La administración Bush parece no querer calibrar en su justa medida la peligrosidad de Posada y su consorte: la mafia terrorista de Miami, cuyos integrantes ahora se desgañitan en las esquinas de Miami llamando «luchador por la libertad» al terrorista. Son los mismos que al ser devuelto el niño Elián González a su padre, levantaron barricadas en la ciudad floridana, amenazaron con disparar a los agentes del FBI y quemaron en plena calle la bandera norteamericana.

Por poner bombas en su territorio, volar aviones y quemar su bandera, Estados Unidos ha invadido a Afganistán e Iraq, matando a decenas de miles de civiles. Sin embargo, en su propio territorio, a la mafia que soporta y apoya a Posada Carriles nunca le ha pasado nada.

Parece que papá Bush no le ha contado muy bien a su hijo, actualmente alquilado en la Casa Blanca, que cuando asumió como director de la CIA, en enero de 1976, tuvo que sudar mucho para intentar parar la ola de atentados de esa misma pandilla terrorista miamense.

Solo en diciembre de 1975 hicieron estallar ocho bombas, en menos de 24 horas, en oficinas gubernamentales de la ciudad. Y la cadena de actos criminales no terminó ahí; en solo 18 meses, más de cien bombas habían explotado en el área de Miami, en atentados que involucraron hasta las mismísimas dependencias del Departamento de Justicia, el Cuartel General de la Policía o la sede del FBI.

Lo delicado y contraproducente -quizá lo que tiene atados de pies y manos a Bush y a su administración para no actuar como debiera- es que teme a las confesiones de los asesinos. Ya se conoce, por ejemplo, que durante el mandato del padre en la CIA se creó el CORU de Bosch y Posada Carriles, responsable también de más de 50 bombas dentro y fuera de territorio norteamericano.
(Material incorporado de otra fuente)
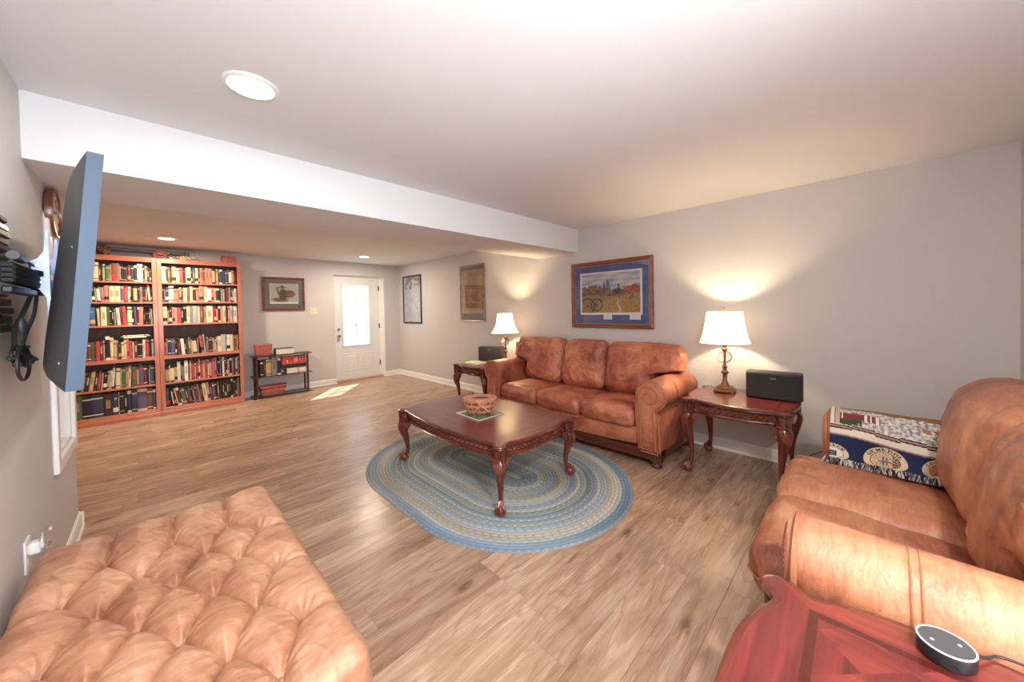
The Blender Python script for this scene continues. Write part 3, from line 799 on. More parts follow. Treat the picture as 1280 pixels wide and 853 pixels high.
        for j in range(10):
            nl.ball((X(.07+.015*j), .001+af, .135-.0*j), .0072, 6, 4)
    nl.build('nailhead_trim', M['nail'], t, kind='stuff')
    # back shell
    b = MB(); rs = []
    for z, y0 in ((.12, D-.20), (.5, D-.18), (.75, D-.15), (backz-.14, D-.13), (backz-.09, D-.10)):
        kk = .10 if z < .7 else .16+(z-.7)*.4; rs.append([(-hw+kk, y0, z), (hw-kk, y0, z), (hw-kk+.01, D-.02, z), (-hw+kk-.01, D-.02, z)])
    b.rings(rs); b.build('back_shell', M[lm], t, smooth=50)
    cw = 2*iw/n; rnd = random.Random(len(name)*3+n)
    for i in range(n):
        x = -iw+cw*(i+.5)
        def fs(P, a, b_, c, s=i):
            P.z -= .010*(1+b_)  # slopes to the back
            if b_ < 0 and c < 0: P.y += .008
            return P
        q = puff_box(cw-.004, .66, .185, .070, 40, (.0, .014, .026), seed=i*3.1+Wd, wr=.0042, fn=fs)
        q.xf(TR(x, seat_front+.28, seatz-.095)); q.build('seat_cushion', M[lm], t, smooth=0 or 60)
        w = MB(); hx = cw/2-.006
        w.tube([(x+dx, y, seatz-.11) for dx, y in ((-hx, .12), (-hx+.004, seat_front-.025), (-hx+.05, seat_front-.058), (0, seat_front-.066), (hx-.05, seat_front-.058), (hx-.004, seat_front-.025), (hx, .12))], .004, 5)
        w.build('cushion_welt', M[sm], t)
    # back cushions: the outer ones reach over the arms
    e0 = hw-.035
    cuts = [-e0]+[-iw+cw*(k+.0)+ (0.05 if False else 0) for k in range(1, n)]+[e0]
    for i in range(n):
        x0, x1 = cuts[i], cuts[i+1]; w_ = x1-x0; sd = i*5.3+Wd
        def fb(P, a, b_, c, s=sd, i=i, w_=w_, x0=x0):
            # narrow below the arm tops, lean back, crumple toward the lower corners
            zz = P.z+seatz+.245
            side = 0
            if (i == 0 and a < 0) or (i == n-1 and a > 0):
                k = max(0, min(1, (armz+.03-zz)/.06)); k = k*k*(3-2*k)
                lim = (w_/2) - (aw-.01)*k
                f = lim/(w_/2); P.x = P.x*(f if abs(a) > .0 else 1)*1.0
            if b_ < .2:
                n2 = noise.noise(Vector((P.x*4+s, P.z*5, s))); rr = 1-abs(noise.noise(Vector((P.x*7-P.z*5+s*2, P.z*3+P.x*2, s*1.7))))*2.4
                m_ = min(1, max(0, (abs(a)+.25-c*.6)*.6)); r3 = 1-abs(noise.noise(Vector((P.x*13+P.z*10+s*3, P.z*4-P.x*5, s*2.7))))*2.6
                P.y += crump*(.014*n2 - .020*max(0, rr)**2*m_ - .008*max(0, r3)**2)
            P.y += (P.z)*.20
            return P
        q = puff_box(w_-.006, .22, .50, .095, 56, (.0, .045, .012), seed=sd, wr=.005, fn=fb)
        q.xf(TR((x0+x1)/2, D-.245, seatz+.245)); q.build('back_cushion', M[lm], t, smooth=60)
    return t
sofa('sofa', 'three-seat brown leather sofa with rolled arms and nailhead trim', 'sofa', (2.85, 2.225, 0), -pi/2, 2.20, 3, 'sofa', 'sofaseam', D=.82)
LV = sofa('loveseat', 'tan leather loveseat with rolled arms at right, throw over its far arm', 'loveseat', (2.08, .22, 0), pi, 1.72, 2, 'love', 'loveseam', D=.88, seat_front=-.03, armz=.71, seat_over=1, aw=.27, backz=.98, af=.065, crump=.45)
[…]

Las misma justicia estadounidense debería preguntarse cuál es la implicación de Posada Carriles en el asesinato del presidente norteamericano John F. Kennedy; o la de Orlando Bosch en la muerte de la norteamericana Ronni Moffitt, secretaria del ex canciller chileno Orlando Letelier, a quienes hicieron volar en pedazos al situarle una bomba en su vehículo.

Incluso al mismo Departamento de Seguridad Interior que ahora lo trata como a un santo en su «cárcel» de El Paso, debería inquirír cómo fue posible que Posada entrara y se paseara por Miami sin ser molestado. O aclarar, como revelan documentos desclasificados por Cuba recientemente, qué hizo Posada Carriles cuando viajó «discretamente» a Miami en agosto de 1997 y en abril de 1998, justo en el mismo momento en que en Cuba estallaban bombas como las que costaron la muerte del turista italiano Fabio Di Celmo.

Aupar, esconder a Posada Carriles, incluso indultar a su compinche Orlando Bosch después de la voladura del avión cubano en 1976, sirvió de estímulo, de ejemplo, a otros terroristas como los que utilizaron aviones en vez de misiles para atentar contra las Torres Gemelas de Nueva York y el Pentágono.

Deportar a Posada Carriles a Venezuela, donde debe responder por numerosos crímenes cometidos tanto fuera como dentro de ese país, no es solo una cuestión de justicia con Cuba, Guyana y Corea, cuyos ciudadanos perecieron en el atentado de Barbados. Es, también, una forma hacer justicia a los mismos ciudadanos norteamericanos.